If you’re struggling with debt, there’s a chance you’ll start missing payments. Maybe you have a limited income, so you’re missing credit card payments because all you can afford is to pay the mortgage. When you have to make choices, something has to go unpaid.
Often, a short-term nonpayment or a missed payment won’t be reported. For instance, if it’s under a month late, the lender may contact you seeking the money that’s due, but they’ll still give you a chance to get current on those back payments. There’s always a chance that it’s just a miscommunication error, that a check got lost in the mail, or something of this nature.
But if the missed payments continue, then they do begin to impact your credit score. Repeated missed payments or late payments can cause your score to decline. If you are behind by 120 days or more, then your creditor may start exploring other options, such as sending the debt to collections and preventing you from borrowing any more money in the future.

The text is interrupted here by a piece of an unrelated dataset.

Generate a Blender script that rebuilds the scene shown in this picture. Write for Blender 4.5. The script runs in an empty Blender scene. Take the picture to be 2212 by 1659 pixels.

The importance in the context of bankruptcy
This is an important thing to keep in mind because filing for bankruptcy also lowers your credit score. One reason why people sometimes hesitate to file is that they think their score is going to decline and it’s going to have a long-term impact on their financial opportunities.
But the reality is that missing payments is already lowering your score. While filing for bankruptcy will do so as well, it also clears the debt so that you can begin rebuilding that score—something that is impossible when you’re just missing payments every month.
This is why it’s so important to understand exactly what steps to take when facing overwhelming debt.